Perhaps you might be interested in the wellie race in Switzerland.   I know that KCLR Live are great supporters of the  Wellie Race in Castlecomer.


1)  See info. below, also as an attachment, on the St. Patrick´s Day  Wellie Race up the Alps.

2) You will note, the race date has been changed.  Previously the race was run for Valentine´s Day.  But, we had complaints from ladies in Switzerland; it seems unlike Irish men who can be romantic in their wellies every day of the year (!!), the men in this region found it hard to get into romantic mode in their wellies.  ´Nuff said, shall we say.  

3)  We have another problem: The Taytos problem.   WE CAN`t get them! .....

Every year the race participants get a bag of Taytos, the cultural food of Ireland; due to flooding and other logistical reasons, we could not get Taytos over from Ireland this year. We called the TAYTO World headquarters in Ashbourne, but for ´health and safety reasons´ or something they cannot post us our Taytos.  - And that after we said we would pay for them an´ all!

I wonder if amoung your listnership there is someone who might be coming to the region of Konstanz on Lake Konstanz in Germany, or St. Gallan in Switzerland before March 13th.  If they could bring us two big bags of Cheese and Onion Taytos they would save our bacon so to speak.   We could reimburse the person in Swiss Francs, Euros or German sausages. 

(No brown envelopes I am afraid, Chubby in Castlecomer said that is getting to be a no no now, esp. after a few ´boyos´were caught red handed with brown envelopes flying around their wind mills and what not.)

I would be delighted to talk to you about the Wellie Race.    With advance notice I can be available on Fridays all day.  In addition I am available  Wednesdays and Thursdays BEFORE 10:00 a.m. Irish time.  

And so to the wellie race info....


The St. Patricks Day Wellie Race up the Alps takes place:
When:  Sunday 13th of March 2016

Where:  The Kretz Dairy Farm,
              Moos,
              St.

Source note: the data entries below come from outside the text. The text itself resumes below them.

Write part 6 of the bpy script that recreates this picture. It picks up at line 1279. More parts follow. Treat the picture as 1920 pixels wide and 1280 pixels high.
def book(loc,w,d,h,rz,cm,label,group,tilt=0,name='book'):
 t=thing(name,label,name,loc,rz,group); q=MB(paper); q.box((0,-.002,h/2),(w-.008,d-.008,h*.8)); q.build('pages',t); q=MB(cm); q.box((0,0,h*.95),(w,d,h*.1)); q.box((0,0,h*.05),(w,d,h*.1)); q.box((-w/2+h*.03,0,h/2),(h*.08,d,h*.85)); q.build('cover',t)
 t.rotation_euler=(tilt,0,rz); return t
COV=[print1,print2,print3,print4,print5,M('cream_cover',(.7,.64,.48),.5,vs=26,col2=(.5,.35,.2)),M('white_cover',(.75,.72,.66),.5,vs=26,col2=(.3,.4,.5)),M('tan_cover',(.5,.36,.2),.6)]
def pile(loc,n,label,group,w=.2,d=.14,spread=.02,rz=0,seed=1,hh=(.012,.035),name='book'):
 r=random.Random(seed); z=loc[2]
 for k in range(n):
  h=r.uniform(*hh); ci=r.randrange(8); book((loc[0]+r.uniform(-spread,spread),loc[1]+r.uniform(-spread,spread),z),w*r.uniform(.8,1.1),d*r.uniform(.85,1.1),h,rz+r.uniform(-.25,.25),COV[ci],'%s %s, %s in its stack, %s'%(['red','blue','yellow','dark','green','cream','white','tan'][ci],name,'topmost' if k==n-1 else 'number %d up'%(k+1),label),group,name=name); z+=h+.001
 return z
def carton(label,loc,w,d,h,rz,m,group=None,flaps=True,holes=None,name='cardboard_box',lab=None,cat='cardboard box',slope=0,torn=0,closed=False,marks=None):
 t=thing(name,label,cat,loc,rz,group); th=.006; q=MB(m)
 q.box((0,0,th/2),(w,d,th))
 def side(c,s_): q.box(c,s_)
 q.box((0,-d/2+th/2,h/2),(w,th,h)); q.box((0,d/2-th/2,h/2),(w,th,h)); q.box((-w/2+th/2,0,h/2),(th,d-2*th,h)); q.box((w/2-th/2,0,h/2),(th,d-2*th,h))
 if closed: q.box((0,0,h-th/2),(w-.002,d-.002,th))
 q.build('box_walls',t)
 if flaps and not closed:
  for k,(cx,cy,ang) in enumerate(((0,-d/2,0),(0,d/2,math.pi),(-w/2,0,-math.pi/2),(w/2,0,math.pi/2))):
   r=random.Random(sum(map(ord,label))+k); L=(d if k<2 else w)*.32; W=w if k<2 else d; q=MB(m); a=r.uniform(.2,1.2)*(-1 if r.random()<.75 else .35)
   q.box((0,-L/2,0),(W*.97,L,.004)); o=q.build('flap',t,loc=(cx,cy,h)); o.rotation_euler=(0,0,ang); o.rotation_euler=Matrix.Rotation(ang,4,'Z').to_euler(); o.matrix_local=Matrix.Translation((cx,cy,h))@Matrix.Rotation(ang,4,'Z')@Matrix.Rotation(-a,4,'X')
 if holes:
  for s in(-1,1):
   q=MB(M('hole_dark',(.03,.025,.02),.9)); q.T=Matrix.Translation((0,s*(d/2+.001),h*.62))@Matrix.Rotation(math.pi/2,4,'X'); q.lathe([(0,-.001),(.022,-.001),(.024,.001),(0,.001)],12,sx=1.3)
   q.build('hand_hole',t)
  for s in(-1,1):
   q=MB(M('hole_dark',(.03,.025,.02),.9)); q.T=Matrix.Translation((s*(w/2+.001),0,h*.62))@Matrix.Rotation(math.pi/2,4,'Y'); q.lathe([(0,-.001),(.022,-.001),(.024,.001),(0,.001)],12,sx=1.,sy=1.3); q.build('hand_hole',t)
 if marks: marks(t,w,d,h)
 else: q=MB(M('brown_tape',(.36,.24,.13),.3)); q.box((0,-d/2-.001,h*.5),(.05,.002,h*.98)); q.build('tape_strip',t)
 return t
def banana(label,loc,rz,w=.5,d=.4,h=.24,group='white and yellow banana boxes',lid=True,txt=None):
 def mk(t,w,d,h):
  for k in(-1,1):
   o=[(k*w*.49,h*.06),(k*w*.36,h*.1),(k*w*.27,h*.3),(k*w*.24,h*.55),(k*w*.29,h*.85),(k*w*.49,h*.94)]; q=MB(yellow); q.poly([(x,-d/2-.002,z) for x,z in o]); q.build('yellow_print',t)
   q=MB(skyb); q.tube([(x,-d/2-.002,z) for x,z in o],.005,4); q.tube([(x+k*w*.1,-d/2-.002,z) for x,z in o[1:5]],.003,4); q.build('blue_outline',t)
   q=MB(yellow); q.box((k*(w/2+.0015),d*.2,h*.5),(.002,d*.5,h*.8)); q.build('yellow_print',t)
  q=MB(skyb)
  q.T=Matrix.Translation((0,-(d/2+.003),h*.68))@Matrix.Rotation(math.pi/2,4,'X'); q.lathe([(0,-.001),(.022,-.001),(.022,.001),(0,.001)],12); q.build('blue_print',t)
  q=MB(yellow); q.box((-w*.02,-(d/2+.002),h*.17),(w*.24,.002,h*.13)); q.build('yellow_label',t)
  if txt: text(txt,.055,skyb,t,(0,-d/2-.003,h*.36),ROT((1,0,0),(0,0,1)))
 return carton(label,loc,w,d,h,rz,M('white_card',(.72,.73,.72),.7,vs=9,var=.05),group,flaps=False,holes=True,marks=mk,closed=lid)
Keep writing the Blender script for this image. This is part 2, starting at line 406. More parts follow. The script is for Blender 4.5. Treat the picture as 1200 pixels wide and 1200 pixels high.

Gallen, Switzerland.
 
Time:   Arrive around 12:30 p.m.    The children’s wellie race starts at 1.00 p.m.   While the start time is ´a bit´open.
 

All the fun must end by 4:30 p.m. - before the milking starts!

The race will be followed by an Irish Céilí Dance - in the Wellies of course.
  
1)      To restore stamina after the big wellie run, grilled genuine German sausages, made in               Switzerland, and hot soup can be purchased for five Swiss francs, and CHF 2.50   for         children

2)      Members of the céilí dancing Broggy family, world renowned, in some places, will be on hand to teach race participants and guests the finer points of dancing the Walls of         Limerick in their wellies etc.


3)     Anyone within driving distance of St. Gallen wanting  to run up the Alps in their wellies for St. Patrick’s Day should contact me at: rosaleencrotty@yahoo.com


4)      For  more on our last year’s fun and frolics running up the Alps in our Wellies see: 


5)      More on the world famous (in some places) Castlecomer Wellie Race, where they have             been running races in their wellies for over 35 years, check out:


All for now.  I am off to do my first 50 pushups of the day.  In the wellies naturally.